함정용 가스터빈 엔진의 속도제어를 위한 IMC 기반 PID 제어기 설계

Abstract

Gas turbine engines are often used in propulsion systems and power supply systems to meet the Required Operational Capability of Warships. A precise speed control system is necessary for the stable performance of such a gas turbine engine. Detailed mathematical modeling and sophisticated controller design are critical to achieving excellent control response in a variety of warship operating environments. In this paper, an IMC-based PID controller design method is proposed that can simultaneously improve set-point tracking and disturbance suppression performance of warship propulsion gas turbine engines. The engine is modeled by dividing it into a gas turbine assembly and a fuel metering unit.
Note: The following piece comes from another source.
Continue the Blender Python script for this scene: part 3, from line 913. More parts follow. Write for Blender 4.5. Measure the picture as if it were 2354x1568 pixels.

First, the gas turbine assembly is represented as a first-order linear model at four operating points, and then uses warship commissioning data to secure the realism and accuracy of the mathematical model. Next, the fuel metering unit is represented as a Second-order linear model and combined with the gas turbine assembly model to derive the entire control object. For model-based controller design, the control object is approximated to a FOPTD model. This approximated FOPTD model is derived in the form of a PID controller using the IMC technique, and an IMC-based PID controller with excellent tracking performance and disturbance suppression ability is designed. The designed controller comprehensively performs simulation by applying it to the nominal model and the parameter uncertainty model in the four operating areas, and verifies the validity and robustness of the proposed controller compared with the existing control method.